Wings Magazine

News
Southwest CEO addresses flight cancelations, mechanic negotiations

Southwest Airline CEO Mike Van de Ven today released a statement to address numerous reports over the past 24 hours about the airline’s irregularly high number of flight cancellations. One report by CNBC, referencing data from the FlightAware tracking site, notes Southwest had canceled 181 flights on February 19, which represents about four per cent of its operation.


February 20, 2019  By Wings Staff

Salt Lake City International Airport

Van de Ven began his statement pointing to an ongoing, six-year negotiation with the Aircraft Mechanics Fraternal Association (AMFA), which represents approximately 2,400 Southwest mechanics.

“We are extremely proud of our mechanics, which is why we were glad to offer them a tentative agreement with an industry-leading pay package last fall that our mechanics did not approve,” Van de Ven stated, noting the airline’s active engagement in ongoing mediated negotiations. “We have enhanced our previous contract offer.”
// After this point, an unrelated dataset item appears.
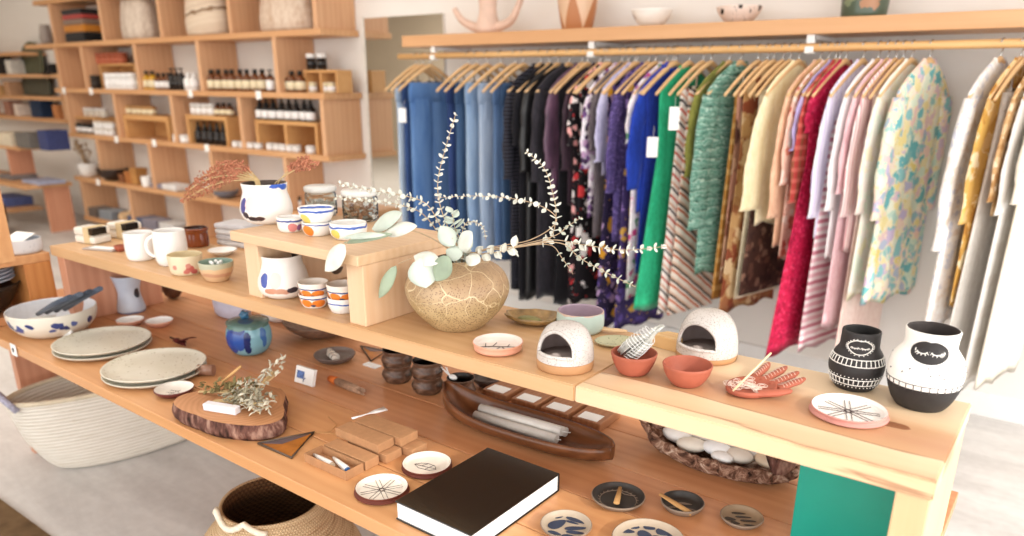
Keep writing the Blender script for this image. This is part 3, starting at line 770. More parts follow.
cloche(565, 366, 28.5, 322.5, 358, facing(P1)-.50, 'cream domed salt cellar with tan base, the one closer to the speckled vase', CLG)
P2 = onz(706, 357, UP)
cloche(706, 356, 30, 310, 352, facing(P2)-.46, 'cream domed salt cellar behind the plain terracotta bowl', CLG)
# --- leaf dish, scoop, block
def leaf_dish():
    P = onz(620, 345, UP); m = MB(); rr = []
    for q, z in ((.5, 0), (.9, .006), (1, .011), (.95, .012), (.8, .007), (.05, .005)):
        rr.append([Vector((math.cos(a)*.062*q, math.sin(a)*.04*q*(1-.25*math.cos(a)), z+.004*math.cos(a)*q)) for a in [2*PI*i/48 for i in range(48)]])
    m.rings(rr); solo('leaf_dish', m, speckle('sage_speckle', '#c1bf9c', '#8c8d6b', 160, .3, .35), (P.x, P.y, UP+.0006), 'pale sage leaf-shaped dish behind the first terracotta bowl', 'dish', rz=.3)
leaf_dish()
P = onz(613, 334, UP); m = MB(); m.tube([(-.09, 0, .007), (-.03, 0, .008), (.01, 0, .01), (.035, 0, .011)], [.007, .007, .01, .006], 10, flat=.5)
solo('wooden_spreader', m, plain('pale_spreader', '#e3c096', .5), (P.x, P.y, UP+.001), 'pale wooden spreader lying along the back edge behind the sage dish', 'spreader', rz=.25)
P = onz(657, 351, UP); m = MB()
m.poly([(-.035, 0), (.04, 0), (.045, .02), (.02, .05), (-.01, .045)], 0, .03)
t_ = MB()
solo('wood_wedge', m, wood('pale_wedge', '#efcb97', '#d9ab70', 'X', 2, .5), (P.x, P.y+.02, UP+.001), 'pale rounded wooden block behind the two terracotta bowls', 'block', rz=-.1)
# --- terracotta bowls
o, TP1, pr = vessel('terracotta_bowl', 'terracotta bowl holding the white smudge bundle', 'bowl', 633, 373, UP, [(12, 373), (16, 370), (21, 361), (23.5, 353)], TERRA, n=48)
vessel('terracotta_bowl', 'empty terracotta bowl in front of the far salt cellar', 'bowl', 686, 384, UP, [(13, 384), (17, 381), (22.5, 373), (25.5, 364.5)], TERRA, n=48)
t = thing('smudge_bundle', 'white-wrapped herb bundle leaning in the terracotta bowl', 'herb bundle', (TP1.x, TP1.y, UP+.02))
b0 = Vector((-.022, .004, .018)); b1 = ony(662, 325, TP1.y+.02)-Vector((TP1.x, TP1.y, UP+.02))
SM = plain('sage_bundle', '#cfcdc4', .9, .15, .2, 60); m = MB()
for i in range(70):
    a = U(0, 6.28); q = math.sqrt(random.random())
    def at(u, w): 
        p = b0.lerp(b1, u); return p+Vector((math.cos(a)*w*q, math.sin(a)*w*q*.8, math.sin(a*2)*w*q*.4))
    e = U(.6, 1.0)
    m.tube([at(0, .02), at(.25, .026), at(.5, .02), at(e*.75, .008), at(e, .006)], U(.0012, .0026), 5)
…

On February 12, Southwest experienced what Van de Ven describes as an unprecedented number of out-of-service aircraft in four maintenance locations. He noted this took place a few days after its most recent negotiation session with AMFA, without any changes to the airline’s maintenance programs, leadership, policies or procedures.

“We are committed to operating a safe fleet, and every report is investigated, which is why we issued a notice to require an all-hands response to get out-of-service aircraft back into the fleet serving our customers,” stated Van de Ven.

Advertisement

At the end of his statement, Van de Ven noted:

The out-of-service aircraft were driven primarily from four of our 20 maintenance locations and by a subset of our entire mechanic workforce.

The number of aircraft out of the fleet has driven cancellations, in some cases extremely long delays and other operational impacts over the last week.

Southwest utilizes a regular team of approved third-party vendors to help with our ongoing maintenance program. Currently, we are assigning as much scheduled maintenance program work to those providers as possible which allows our Southwest mechanics to work the increased workload of maintenance tasks they have identified.

AMFA has a history of work disruptions, and Southwest has two pending lawsuits against the union. We will be investigating this current disruption and exploring all possible remedies.

 Southwest prides itself on its reliability and works hard each day to get its Customers where they want to go. We apologize to our Customers who have been inconvenienced by this disruption.